Hive partners with world's most efficient data centre, BTDC
Hive Blockchain Technologies, a Vancouver-based digital ledger infrastructure company, has announced it is partnering with the development team behind the Boden Type Data Centre (BTDC) research project, in order to achieve record levels of cooling efficiency and sustainability in its crypto mines.
Based in Boden, Sweden, the BTDC project is a European Union-funded initiative with the key objective of demonstrating a range of highly innovative key engineering principles to construct the most cost and energy-efficient data centers with minimal environmental impact.
The BTCD’s flagship facility came online in March last year, and uses several techniques and technologies that conspire to deliver power efficiency statistics that are, frankly, incredible. The BTDC pilot project utilises a range of techniques, processes and equipment developed by cooling provider EcoCooling.
The BTDC prototype has achieved a significantly better Power Usage Effectiveness (PUE) than typical data centers. PUE is the ratio between the total power used in a data center and the actual useful power used by the data center's IT equipment.
Essentially, a PUE rating of 1.0 is equivalent to a 100% efficient facility, and your average modern data centre has a PUE between 1.6 and 2.2, which means that for every 1,000 watts (W) of power output delivered by the data center's IT equipment, another 600W to 1,200W are used for cooling, power conversion losses, etc.
BTDC’s facility has achieved a PUE of less than 1.01, making it a contender for the most efficient data centre in the world.

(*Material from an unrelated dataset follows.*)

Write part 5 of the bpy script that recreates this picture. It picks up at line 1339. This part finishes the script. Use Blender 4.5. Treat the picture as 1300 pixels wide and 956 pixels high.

The organisation keeps a live tracker running that displays its numbers in detail. It’s well worth a look.
The facility takes a holistic approach to cooling, powered by artificial intelligence (AI). According to the BTDC project site, “For air cooled data centers, energy can be wasted by providing too much air to the IT space from the cooling equipment. Traditionally, air cooled systems are controlled by providing a set temperature to the cold aisles, which invariably leads to slow response of the cooling systems to the thermal swings in the data center created by large changes in the IT workload. In the Boden Type DC One the cooling intelligently adopts to and works together with an algorithm that controls IT workloads, server fan speed and temperature in order to maximize efficiency.”
Going forward, EcoCooling will work with HIVE to assist in HIVE's plan to expand its High Performance Computing (HPC) facilities with the lowest cost of operation, rapid deployment and minimum environmental impact. HIVE currently operates green energy-powered digital currency mining facilities in Canada, Sweden, and Iceland which produce newly minted digital currencies like Bitcoin and Ethereum continuously. Its Graphic Processing Unit (GPU)-based facilities in Sweden and Iceland provide transaction validation services for the Ethereum blockchain, a global, open-source platform for decentralized applications, for which it receives newly minted Ether (ETH), the Ethereum network's native cryptocurrency and a form of digital money.
"Our mission at HIVE is to provide High Performance Computing capacity with environmental responsibility," said Tobias Ebel, Board Director, HIVE. "Our past achievements have been very good but the BTDC presents an opportunity to set new standards for this sector. We are targeting a PUE of <1.01 in the BTDC with a plan to apply this in both new projects and retrospectively incorporate these techniques and processes into our existing facilities."